• _Problem description_
Reproduce each line of the material precisely.

-------- Provided data --------

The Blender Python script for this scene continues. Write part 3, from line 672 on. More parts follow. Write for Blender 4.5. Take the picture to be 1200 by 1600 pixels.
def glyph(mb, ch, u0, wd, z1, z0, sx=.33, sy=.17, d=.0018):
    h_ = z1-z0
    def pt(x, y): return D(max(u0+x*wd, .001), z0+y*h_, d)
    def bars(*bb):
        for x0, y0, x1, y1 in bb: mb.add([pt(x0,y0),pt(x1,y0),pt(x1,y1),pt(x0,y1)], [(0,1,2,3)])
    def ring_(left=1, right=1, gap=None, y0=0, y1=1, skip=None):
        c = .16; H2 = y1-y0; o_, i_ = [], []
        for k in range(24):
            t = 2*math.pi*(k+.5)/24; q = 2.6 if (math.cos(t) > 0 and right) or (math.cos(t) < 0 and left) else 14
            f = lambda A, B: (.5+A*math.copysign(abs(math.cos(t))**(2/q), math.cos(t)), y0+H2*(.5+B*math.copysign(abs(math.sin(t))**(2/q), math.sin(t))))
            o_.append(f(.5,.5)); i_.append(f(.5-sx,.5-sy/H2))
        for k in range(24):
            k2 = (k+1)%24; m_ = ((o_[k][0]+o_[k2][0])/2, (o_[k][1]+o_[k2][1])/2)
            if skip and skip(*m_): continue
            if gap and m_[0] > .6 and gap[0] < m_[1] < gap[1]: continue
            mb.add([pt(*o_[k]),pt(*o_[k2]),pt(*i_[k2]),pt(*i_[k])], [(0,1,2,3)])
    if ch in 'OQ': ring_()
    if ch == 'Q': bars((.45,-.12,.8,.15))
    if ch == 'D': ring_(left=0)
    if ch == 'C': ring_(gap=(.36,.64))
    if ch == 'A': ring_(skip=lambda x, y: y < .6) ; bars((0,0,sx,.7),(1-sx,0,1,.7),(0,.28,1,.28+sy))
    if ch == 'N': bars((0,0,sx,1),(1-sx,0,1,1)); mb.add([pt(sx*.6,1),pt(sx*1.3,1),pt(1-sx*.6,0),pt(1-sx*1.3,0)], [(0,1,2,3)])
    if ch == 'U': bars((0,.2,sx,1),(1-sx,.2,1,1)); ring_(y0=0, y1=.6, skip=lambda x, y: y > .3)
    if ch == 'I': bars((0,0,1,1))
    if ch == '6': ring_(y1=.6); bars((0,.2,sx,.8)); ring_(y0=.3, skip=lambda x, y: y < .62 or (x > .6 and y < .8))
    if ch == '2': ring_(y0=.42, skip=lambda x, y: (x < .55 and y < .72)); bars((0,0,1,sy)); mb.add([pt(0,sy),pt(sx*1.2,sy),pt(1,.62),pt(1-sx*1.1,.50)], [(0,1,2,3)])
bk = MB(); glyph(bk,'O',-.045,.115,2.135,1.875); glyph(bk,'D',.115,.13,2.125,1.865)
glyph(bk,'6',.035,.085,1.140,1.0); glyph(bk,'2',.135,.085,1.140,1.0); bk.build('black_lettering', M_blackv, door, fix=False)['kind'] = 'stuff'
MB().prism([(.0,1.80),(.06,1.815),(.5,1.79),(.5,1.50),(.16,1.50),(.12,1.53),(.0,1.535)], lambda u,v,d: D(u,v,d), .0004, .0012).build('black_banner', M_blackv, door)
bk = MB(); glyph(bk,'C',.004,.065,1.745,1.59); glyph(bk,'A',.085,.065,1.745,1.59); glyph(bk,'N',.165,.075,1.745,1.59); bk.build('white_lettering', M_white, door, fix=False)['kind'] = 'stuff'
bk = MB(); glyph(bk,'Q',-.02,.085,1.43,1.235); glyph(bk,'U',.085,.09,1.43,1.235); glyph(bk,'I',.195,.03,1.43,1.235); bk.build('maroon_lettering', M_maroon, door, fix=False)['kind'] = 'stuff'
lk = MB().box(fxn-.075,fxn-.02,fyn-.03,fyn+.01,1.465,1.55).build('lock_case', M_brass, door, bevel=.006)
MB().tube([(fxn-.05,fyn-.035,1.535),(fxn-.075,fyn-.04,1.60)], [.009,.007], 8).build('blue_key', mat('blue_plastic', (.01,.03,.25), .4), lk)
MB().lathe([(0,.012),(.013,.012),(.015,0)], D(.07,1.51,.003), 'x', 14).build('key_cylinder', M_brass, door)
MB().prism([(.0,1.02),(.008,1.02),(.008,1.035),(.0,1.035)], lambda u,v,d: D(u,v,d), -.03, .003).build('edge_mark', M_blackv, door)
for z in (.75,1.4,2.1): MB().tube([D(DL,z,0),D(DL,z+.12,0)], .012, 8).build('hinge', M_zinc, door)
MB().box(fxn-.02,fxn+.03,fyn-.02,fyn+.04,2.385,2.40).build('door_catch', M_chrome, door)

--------

• _Answer to this task_
The Blender Python script for this scene continues. Write part 3, from line 672 on. More parts follow. Write for Blender 4.5. Take the picture to be 1200 by 1600 pixels.
def glyph(mb, ch, u0, wd, z1, z0, sx=.33, sy=.17, d=.0018):
    h_ = z1-z0
    def pt(x, y): return D(max(u0+x*wd, .001), z0+y*h_, d)
    def bars(*bb):
        for x0, y0, x1, y1 in bb: mb.add([pt(x0,y0),pt(x1,y0),pt(x1,y1),pt(x0,y1)], [(0,1,2,3)])
    def ring_(left=1, right=1, gap=None, y0=0, y1=1, skip=None):
        c = .16; H2 = y1-y0; o_, i_ = [], []
        for k in range(24):
            t = 2*math.pi*(k+.5)/24; q = 2.6 if (math.cos(t) > 0 and right) or (math.cos(t) < 0 and left) else 14
            f = lambda A, B: (.5+A*math.copysign(abs(math.cos(t))**(2/q), math.cos(t)), y0+H2*(.5+B*math.copysign(abs(math.sin(t))**(2/q), math.sin(t))))
            o_.append(f(.5,.5)); i_.append(f(.5-sx,.5-sy/H2))
        for k in range(24):
            k2 = (k+1)%24; m_ = ((o_[k][0]+o_[k2][0])/2, (o_[k][1]+o_[k2][1])/2)
            if skip and skip(*m_): continue
            if gap and m_[0] > .6 and gap[0] < m_[1] < gap[1]: continue
            mb.add([pt(*o_[k]),pt(*o_[k2]),pt(*i_[k2]),pt(*i_[k])], [(0,1,2,3)])
    if ch in 'OQ': ring_()
    if ch == 'Q': bars((.45,-.12,.8,.15))
    if ch == 'D': ring_(left=0)
    if ch == 'C': ring_(gap=(.36,.64))
    if ch == 'A': ring_(skip=lambda x, y: y < .6) ; bars((0,0,sx,.7),(1-sx,0,1,.7),(0,.28,1,.28+sy))
    if ch == 'N': bars((0,0,sx,1),(1-sx,0,1,1)); mb.add([pt(sx*.6,1),pt(sx*1.3,1),pt(1-sx*.6,0),pt(1-sx*1.3,0)], [(0,1,2,3)])
    if ch == 'U': bars((0,.2,sx,1),(1-sx,.2,1,1)); ring_(y0=0, y1=.6, skip=lambda x, y: y > .3)
    if ch == 'I': bars((0,0,1,1))
    if ch == '6': ring_(y1=.6); bars((0,.2,sx,.8)); ring_(y0=.3, skip=lambda x, y: y < .62 or (x > .6 and y < .8))
    if ch == '2': ring_(y0=.42, skip=lambda x, y: (x < .55 and y < .72)); bars((0,0,1,sy)); mb.add([pt(0,sy),pt(sx*1.2,sy),pt(1,.62),pt(1-sx*1.1,.50)], [(0,1,2,3)])
bk = MB(); glyph(bk,'O',-.045,.115,2.135,1.875); glyph(bk,'D',.115,.13,2.125,1.865)
glyph(bk,'6',.035,.085,1.140,1.0); glyph(bk,'2',.135,.085,1.140,1.0); bk.build('black_lettering', M_blackv, door, fix=False)['kind'] = 'stuff'
MB().prism([(.0,1.80),(.06,1.815),(.5,1.79),(.5,1.50),(.16,1.50),(.12,1.53),(.0,1.535)], lambda u,v,d: D(u,v,d), .0004, .0012).build('black_banner', M_blackv, door)
bk = MB(); glyph(bk,'C',.004,.065,1.745,1.59); glyph(bk,'A',.085,.065,1.745,1.59); glyph(bk,'N',.165,.075,1.745,1.59); bk.build('white_lettering', M_white, door, fix=False)['kind'] = 'stuff'
bk = MB(); glyph(bk,'Q',-.02,.085,1.43,1.235); glyph(bk,'U',.085,.09,1.43,1.235); glyph(bk,'I',.195,.03,1.43,1.235); bk.build('maroon_lettering', M_maroon, door, fix=False)['kind'] = 'stuff'
lk = MB().box(fxn-.075,fxn-.02,fyn-.03,fyn+.01,1.465,1.55).build('lock_case', M_brass, door, bevel=.006)
MB().tube([(fxn-.05,fyn-.035,1.535),(fxn-.075,fyn-.04,1.60)], [.009,.007], 8).build('blue_key', mat('blue_plastic', (.01,.03,.25), .4), lk)
MB().lathe([(0,.012),(.013,.012),(.015,0)], D(.07,1.51,.003), 'x', 14).build('key_cylinder', M_brass, door)
MB().prism([(.0,1.02),(.008,1.02),(.008,1.035),(.0,1.035)], lambda u,v,d: D(u,v,d), -.03, .003).build('edge_mark', M_blackv, door)
for z in (.75,1.4,2.1): MB().tube([D(DL,z,0),D(DL,z+.12,0)], .012, 8).build('hinge', M_zinc, door)
MB().box(fxn-.02,fxn+.03,fyn-.02,fyn+.04,2.385,2.40).build('door_catch', M_chrome, door)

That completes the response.